Tradotto in parole povere: il petrolio greggio è arrivato ai minimi dell’anno. Un crollo la cui onda d’urto si è avvertita anche sul Ftse Mib dove ieri, a fine giornata Saipem, Eni e Tenaris occupavano gli ultimi posti della classifica con perdite rispettivamente del 2,9%, 1,8% e 1,65%. Ma se il ribasso ha spaventato molti, per alcuni è ancora un movimento momentaneo.

Tra questi Claudio Descalzi, numero uno di Eni, che ha dichiarato : “È una situazione di volatilità, non è un problema di domanda e offerta, ma una fase transitoria legata alla situazione geopolitica: non ci troviamo in una situazione in cui non ci sono progetti o in cui c’è una mancanza di offerta”.

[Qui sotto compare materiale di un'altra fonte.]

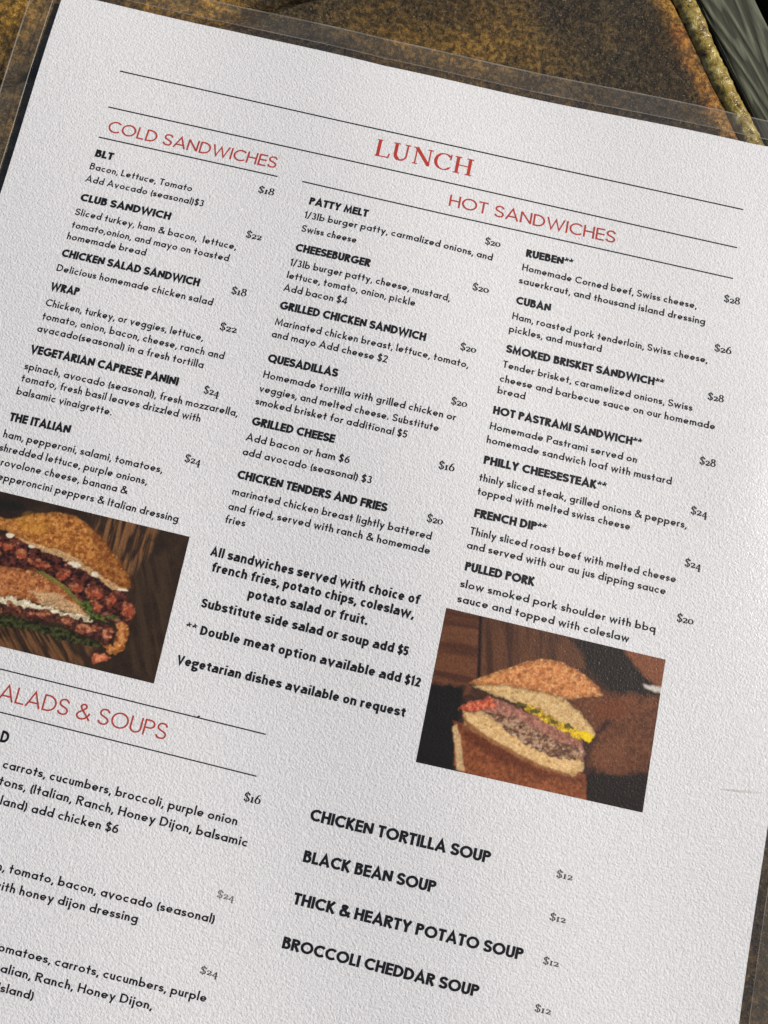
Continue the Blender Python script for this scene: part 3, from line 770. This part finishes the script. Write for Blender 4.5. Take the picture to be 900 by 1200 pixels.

Quella del manager, però, appare come una posizione controcorrente visto che i ribassi del petrolio si stanno ripetendo con preoccupante frequenza tanto da portare l’ormai ex oro neo, a perdere il 30% dall’inizio di ottobre. Anche per questo sono in molti a pensare che a riposizionarsi, adesso, non siano più solo investitori e hedge fund, ma anche le banche, soprattutto quelle statunitensi, particolarmente esposte sul settore dello shale.

A peggiorare la situazione, anche le dichiarazioni di Fatih Birol direttore dell’Agenzia internazionale dell’energia (Aie)che ha parlato di “una fase di incertezza senza precedenti per la materia prima”.

Tra i fattori che hanno appesantito la quotazione del petrolio resta anche la produzione record di Russia, Arabia Saudita e Stati Uniti con questi ultimi che sono arrivati ad essere il primo produttore mondiale scavalcando anche gli storici nemici dell’ex Unione Sovietica oltre a Ryad a sua volta a capo dell’Opec.

Da parte sua, invece, l’organizzazione dei paesi esportatori di petrolio sembra perdere sempre più autorevolezza: la metamorfosi da Opec in Opec Plus (quindi con l’arrivo di membri esterni, primo fra tutti la Russia) si capiva che, per riuscire nell’intento di riequilibrare il mercato, l’Opec avesse bisogno di un apporto extra.

Ma quest’alleanza si sta dimostrando un boomerang: la decisione ormai certa di tagliare l’output (si parla di circa 1,4 milioni di barili al giorno), decisione che sarebbe stata ufficializzata al prossimo meeting previsto per il 6 dicembre a Vienna, non appare ormai più tanto certa.

A mettere i bastoni tra le ruote è proprio la Russia che per voce del suo ministro dell’energia, Alexander Novak, prima di prendere una decisione al riguardo bisognerà valutare attentamente l’evoluzione del mercato fino alla prima parte di dicembre per capire meglio le possibili evoluzioni e le prospettive invernali.

Analisi grafica e previsioni 

L’obiettivo di breve del petrolio greggio rimane sempre in area  $47,7. Il punto di inversione rialzista per la prossima settimana è una chiusura giornaliera superiore ai  $57,58.